Postado em 25/08/2018
Por Sergio Molina
Nos últimos 40 anos, importantes festivais de jazz mudo afora abriram espaço para absorver em sua programação gêneros musicais que, de alguma forma, tangenciavam seu universo mainstream. E isso aconteceu justamente para acolher um movimento que partia de alguns dos principais músicos. O caso de Miles Davis (1926-1991) é simbólico: com seu Bitches Brew, na virada dos anos 1960 para os 70, inaugurou o estilo fusion, aventurando-se em levadas pop/rock e incorporando instrumentos eletrônicos (teclados, guitarras com efeitos, contrabaixo elétrico etc.).
De lá pra cá, essas “fusões” vêm sendo feitas de diversas formas e tendo como referência diferentes pontos de partida. Como aconteceu com Miles, Wayne Shorter, Zawinul, Chick Corea, John Scofield, Pat Metheny e tantos outros, muitas vezes são os músicos de formação jazzística que caminham em direção ao pop rock. Em outros casos, acontece de músicos com larga experiência no pop rock se lançarem no ambiente jazzístico. E até pouco tempo, a diferença entre essas duas trajetórias ainda ficava evidente no vocabulário escolhido para os momentos mais soltos de improvisação.
Generalizando, podemos dizer que a música eletrônica de hoje tem características diametralmente opostas àquelas comuns ao jazz mais convencional: beat insistentemente marcado, ausência de improvisação melódico-harmônica, grande quantidade de sons programados e pouca participação de instrumentistas ao vivo.
E é justamente esse o território de performance escolhido pelos integrantes do trio Now vs. Now. O nova-iorquino do Brooklin Jason Lindner, líder de big band nos anos 1990, pouco a pouco foi migrando do piano acústico para os teclados, e dos teclados para os processadores digitais de sonoridades. A participação ativa na produção de Blackstar, último álbum de David Bowie, merece destaque. Panagiots Andreou é grego de Atenas e se expressa através de seu baixo elétrico (com processamento de efeitos) de forma extremamente particular. Além dos timbres cuidadosamente selecionados para cada passagem, possui um incomum senso de subdivisão rítmica possivelmente adquirido em seus estudos de música grega tradicional, além de uma impactante presença de palco. Tal domínio permite a Panagiots e Justin Tyson (baterista) criarem situações de polirritmia (diferentes padrões rítmicos paralelos) que apenas a música eletrônica programada (controlada digitalmente por softwares) era capaz de realizar.

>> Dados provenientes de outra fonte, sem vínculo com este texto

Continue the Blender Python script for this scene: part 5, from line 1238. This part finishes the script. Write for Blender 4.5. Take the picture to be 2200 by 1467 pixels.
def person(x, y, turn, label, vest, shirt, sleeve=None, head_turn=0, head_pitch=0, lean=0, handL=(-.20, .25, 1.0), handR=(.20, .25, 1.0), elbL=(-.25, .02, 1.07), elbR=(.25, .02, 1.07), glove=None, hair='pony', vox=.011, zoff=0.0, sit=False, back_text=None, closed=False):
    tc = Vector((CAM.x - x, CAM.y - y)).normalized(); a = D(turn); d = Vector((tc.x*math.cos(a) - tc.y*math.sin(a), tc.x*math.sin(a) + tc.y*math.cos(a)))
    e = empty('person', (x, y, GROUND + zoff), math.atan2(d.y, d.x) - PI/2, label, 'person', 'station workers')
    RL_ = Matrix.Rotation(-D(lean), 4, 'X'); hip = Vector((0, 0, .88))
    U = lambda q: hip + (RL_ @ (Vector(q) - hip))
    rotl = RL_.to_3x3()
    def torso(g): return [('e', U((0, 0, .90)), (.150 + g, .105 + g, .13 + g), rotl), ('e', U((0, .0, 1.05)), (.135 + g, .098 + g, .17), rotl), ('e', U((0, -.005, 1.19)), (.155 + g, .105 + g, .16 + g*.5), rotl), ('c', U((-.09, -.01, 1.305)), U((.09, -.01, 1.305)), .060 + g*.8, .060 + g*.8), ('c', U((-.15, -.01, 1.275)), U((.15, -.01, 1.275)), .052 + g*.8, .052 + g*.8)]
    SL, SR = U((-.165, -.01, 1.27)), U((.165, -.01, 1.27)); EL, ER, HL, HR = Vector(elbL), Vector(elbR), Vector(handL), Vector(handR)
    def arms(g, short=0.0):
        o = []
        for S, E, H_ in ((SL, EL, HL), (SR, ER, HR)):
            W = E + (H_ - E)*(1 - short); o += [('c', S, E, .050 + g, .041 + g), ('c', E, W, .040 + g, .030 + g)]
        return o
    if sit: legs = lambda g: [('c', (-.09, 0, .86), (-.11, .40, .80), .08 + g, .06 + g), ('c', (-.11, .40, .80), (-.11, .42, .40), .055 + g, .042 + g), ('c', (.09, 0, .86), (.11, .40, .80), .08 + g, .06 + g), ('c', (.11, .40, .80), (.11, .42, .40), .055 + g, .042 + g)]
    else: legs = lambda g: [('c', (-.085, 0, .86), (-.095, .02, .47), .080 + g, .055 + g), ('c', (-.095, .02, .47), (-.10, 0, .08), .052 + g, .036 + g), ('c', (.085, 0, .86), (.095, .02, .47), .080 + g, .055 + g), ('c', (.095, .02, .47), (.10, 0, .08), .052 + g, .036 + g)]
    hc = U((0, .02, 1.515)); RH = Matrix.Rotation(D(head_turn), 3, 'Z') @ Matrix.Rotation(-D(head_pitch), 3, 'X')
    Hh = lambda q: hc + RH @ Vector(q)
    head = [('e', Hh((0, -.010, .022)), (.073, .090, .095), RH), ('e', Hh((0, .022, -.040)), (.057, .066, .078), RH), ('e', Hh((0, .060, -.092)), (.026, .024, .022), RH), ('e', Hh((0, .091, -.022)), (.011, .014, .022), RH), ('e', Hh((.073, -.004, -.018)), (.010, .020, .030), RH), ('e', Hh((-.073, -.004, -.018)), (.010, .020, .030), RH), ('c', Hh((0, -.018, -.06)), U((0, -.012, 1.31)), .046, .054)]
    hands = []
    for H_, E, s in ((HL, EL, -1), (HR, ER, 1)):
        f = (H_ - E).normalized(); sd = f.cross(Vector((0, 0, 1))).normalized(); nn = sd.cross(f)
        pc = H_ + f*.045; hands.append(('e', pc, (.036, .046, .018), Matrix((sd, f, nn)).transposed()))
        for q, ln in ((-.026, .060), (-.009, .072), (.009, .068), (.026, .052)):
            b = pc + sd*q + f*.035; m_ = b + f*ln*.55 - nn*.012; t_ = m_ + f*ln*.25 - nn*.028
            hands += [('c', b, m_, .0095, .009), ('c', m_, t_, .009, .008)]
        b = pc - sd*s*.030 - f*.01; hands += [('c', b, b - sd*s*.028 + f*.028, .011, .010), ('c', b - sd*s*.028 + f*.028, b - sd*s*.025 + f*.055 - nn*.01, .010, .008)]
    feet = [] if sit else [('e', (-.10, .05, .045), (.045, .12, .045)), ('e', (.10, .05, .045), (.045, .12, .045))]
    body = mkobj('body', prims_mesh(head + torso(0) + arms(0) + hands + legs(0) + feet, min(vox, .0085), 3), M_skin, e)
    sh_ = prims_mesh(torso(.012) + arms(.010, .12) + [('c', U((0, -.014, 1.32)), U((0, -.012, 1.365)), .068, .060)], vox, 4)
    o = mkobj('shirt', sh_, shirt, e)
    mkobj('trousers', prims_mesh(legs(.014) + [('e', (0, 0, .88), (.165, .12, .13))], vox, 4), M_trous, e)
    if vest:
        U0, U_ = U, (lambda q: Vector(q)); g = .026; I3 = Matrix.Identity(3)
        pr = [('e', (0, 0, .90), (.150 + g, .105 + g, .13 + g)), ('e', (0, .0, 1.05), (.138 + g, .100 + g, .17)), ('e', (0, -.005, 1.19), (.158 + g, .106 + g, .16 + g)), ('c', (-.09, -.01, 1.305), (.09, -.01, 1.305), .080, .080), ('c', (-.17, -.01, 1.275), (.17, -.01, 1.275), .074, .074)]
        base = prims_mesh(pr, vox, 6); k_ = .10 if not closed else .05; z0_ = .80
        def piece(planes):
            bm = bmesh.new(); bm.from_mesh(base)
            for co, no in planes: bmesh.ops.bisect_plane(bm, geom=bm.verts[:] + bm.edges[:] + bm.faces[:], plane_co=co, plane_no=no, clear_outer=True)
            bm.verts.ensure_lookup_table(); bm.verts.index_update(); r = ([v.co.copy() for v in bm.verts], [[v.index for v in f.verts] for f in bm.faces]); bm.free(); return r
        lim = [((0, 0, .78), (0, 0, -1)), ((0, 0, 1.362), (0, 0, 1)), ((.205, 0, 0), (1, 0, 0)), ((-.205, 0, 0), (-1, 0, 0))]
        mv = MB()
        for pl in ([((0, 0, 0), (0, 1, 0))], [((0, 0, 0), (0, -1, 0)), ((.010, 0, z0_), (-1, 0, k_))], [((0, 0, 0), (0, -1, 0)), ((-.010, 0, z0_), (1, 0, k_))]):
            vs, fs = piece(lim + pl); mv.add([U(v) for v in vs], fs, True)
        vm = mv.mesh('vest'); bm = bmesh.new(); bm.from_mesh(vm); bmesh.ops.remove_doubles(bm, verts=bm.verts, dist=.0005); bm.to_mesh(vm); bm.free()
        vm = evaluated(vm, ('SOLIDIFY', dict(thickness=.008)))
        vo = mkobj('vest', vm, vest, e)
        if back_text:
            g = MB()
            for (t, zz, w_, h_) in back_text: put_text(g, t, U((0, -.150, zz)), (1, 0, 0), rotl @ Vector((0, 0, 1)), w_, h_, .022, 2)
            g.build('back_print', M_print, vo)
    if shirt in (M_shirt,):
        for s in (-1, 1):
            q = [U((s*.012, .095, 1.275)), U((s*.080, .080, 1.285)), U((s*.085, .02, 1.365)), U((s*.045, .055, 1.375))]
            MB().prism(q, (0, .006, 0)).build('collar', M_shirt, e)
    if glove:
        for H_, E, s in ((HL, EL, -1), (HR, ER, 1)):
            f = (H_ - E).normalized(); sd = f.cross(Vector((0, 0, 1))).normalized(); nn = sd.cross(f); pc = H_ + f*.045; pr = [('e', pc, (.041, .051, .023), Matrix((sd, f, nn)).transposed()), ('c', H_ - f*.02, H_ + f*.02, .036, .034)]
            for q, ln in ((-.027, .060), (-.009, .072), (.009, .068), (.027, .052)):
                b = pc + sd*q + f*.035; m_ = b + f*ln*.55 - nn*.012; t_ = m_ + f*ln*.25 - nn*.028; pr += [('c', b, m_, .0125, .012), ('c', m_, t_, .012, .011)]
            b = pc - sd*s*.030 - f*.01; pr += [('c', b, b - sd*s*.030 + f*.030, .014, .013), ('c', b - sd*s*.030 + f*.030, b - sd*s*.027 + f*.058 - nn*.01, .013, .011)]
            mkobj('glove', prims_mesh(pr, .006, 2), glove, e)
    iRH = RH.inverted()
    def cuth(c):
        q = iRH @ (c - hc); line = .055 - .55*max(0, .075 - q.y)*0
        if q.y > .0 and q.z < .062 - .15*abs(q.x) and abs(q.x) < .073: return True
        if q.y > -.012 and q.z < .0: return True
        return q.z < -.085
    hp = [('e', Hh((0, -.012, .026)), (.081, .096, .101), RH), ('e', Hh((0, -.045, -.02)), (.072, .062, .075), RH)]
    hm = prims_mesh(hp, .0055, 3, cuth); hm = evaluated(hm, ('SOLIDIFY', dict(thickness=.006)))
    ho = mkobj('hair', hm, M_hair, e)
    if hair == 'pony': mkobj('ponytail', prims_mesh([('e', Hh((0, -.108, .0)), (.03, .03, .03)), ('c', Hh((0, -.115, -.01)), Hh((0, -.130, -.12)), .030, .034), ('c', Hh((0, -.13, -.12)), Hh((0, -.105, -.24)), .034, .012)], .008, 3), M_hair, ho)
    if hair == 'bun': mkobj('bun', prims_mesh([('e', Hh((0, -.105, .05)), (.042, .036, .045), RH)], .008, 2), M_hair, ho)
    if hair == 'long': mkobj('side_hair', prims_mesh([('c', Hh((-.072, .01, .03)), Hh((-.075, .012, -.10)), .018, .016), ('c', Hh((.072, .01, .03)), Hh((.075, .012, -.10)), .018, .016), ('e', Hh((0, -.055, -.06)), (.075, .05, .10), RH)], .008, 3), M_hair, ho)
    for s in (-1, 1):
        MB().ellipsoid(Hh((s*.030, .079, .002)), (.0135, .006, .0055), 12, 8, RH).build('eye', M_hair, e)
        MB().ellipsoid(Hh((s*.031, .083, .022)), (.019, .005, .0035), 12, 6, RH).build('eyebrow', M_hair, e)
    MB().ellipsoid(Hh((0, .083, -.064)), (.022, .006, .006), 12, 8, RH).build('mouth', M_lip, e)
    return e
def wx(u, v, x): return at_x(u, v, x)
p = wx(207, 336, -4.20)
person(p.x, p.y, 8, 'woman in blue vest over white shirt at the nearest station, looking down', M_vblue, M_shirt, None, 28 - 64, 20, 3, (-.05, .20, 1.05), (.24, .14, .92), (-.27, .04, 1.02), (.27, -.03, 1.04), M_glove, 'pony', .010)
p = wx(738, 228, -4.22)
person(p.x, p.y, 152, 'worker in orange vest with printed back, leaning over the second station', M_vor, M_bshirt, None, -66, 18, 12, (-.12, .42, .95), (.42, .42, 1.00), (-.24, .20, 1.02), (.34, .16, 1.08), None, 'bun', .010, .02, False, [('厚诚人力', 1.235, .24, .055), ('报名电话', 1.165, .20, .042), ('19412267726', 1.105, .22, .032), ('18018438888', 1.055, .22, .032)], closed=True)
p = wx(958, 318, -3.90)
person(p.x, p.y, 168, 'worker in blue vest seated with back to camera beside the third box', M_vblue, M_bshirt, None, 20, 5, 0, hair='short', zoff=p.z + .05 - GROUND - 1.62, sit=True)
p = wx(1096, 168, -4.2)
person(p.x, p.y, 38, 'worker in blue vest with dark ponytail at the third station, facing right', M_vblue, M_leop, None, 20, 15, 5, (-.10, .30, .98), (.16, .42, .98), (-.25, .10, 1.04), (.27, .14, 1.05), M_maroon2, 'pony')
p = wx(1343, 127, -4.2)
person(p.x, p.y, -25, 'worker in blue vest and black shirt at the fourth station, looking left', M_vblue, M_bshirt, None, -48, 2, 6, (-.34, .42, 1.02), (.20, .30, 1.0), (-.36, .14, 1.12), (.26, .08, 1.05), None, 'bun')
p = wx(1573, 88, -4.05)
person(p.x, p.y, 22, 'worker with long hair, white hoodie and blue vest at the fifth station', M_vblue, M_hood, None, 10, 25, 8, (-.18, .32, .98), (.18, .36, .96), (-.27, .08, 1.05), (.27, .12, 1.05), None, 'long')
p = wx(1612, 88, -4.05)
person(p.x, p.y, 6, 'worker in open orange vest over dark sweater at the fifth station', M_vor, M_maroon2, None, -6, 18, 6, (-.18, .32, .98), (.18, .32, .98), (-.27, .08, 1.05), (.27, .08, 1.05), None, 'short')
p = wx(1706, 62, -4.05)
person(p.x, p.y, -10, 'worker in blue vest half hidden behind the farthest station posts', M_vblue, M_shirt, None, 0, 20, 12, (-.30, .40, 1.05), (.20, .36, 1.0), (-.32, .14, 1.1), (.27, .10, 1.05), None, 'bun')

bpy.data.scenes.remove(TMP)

E a performance “orgânica” desses diferentes ciclos em sincronia, com expressão, nuances de execução e sintonia com o público produz um resultado até então impensável. Tyson é de Michigan, conhecido por fazer parte do grupo de Esperanza Spalding, e incorpora com naturalidade, em sua performance acústica, elementos de drum'n'bass (com fraseado altamente subdividido), e, eventualmente, efeitos de drunk drumming (quando algumas subdivisões mínimas são propositadamente atacadas fora dos pulsos regulares, dando um efeito de deslocamento, uma espécie de “erro” intencional).
Na noite de sexta, 24 de agosto, a Comedoria do Sesc Pompeia estava lotada para ouvir o trio. As mesas menores, como num clube norte-americano, criaram uma situação aconchegante para o público que acompanhou atento o espetáculo, sem palavras, do grupo. O convite dos músicos para que a plateia ficasse de pé e se aproximasse no bis também fez sentido, afinal de contas, dança e jazz sempre foram indissociáveis nas primeiras décadas do século passado.
A música de Now vs. Now é “música de montagem”, com pequenos módulos rítmico-harmônico-texturais justapostos, recortados, sobrepostos. Frequências são filtradas (cortes de graves) e sonoridades inusitadas são criadas por timbres amalgamados.
Now vs. Now é música para hoje, música para agora!
Sergio Molina é compositor, coordenador-geral de música na Faculdade Santa Marcelina e autor de Música de Montagem (É Realizações 2017).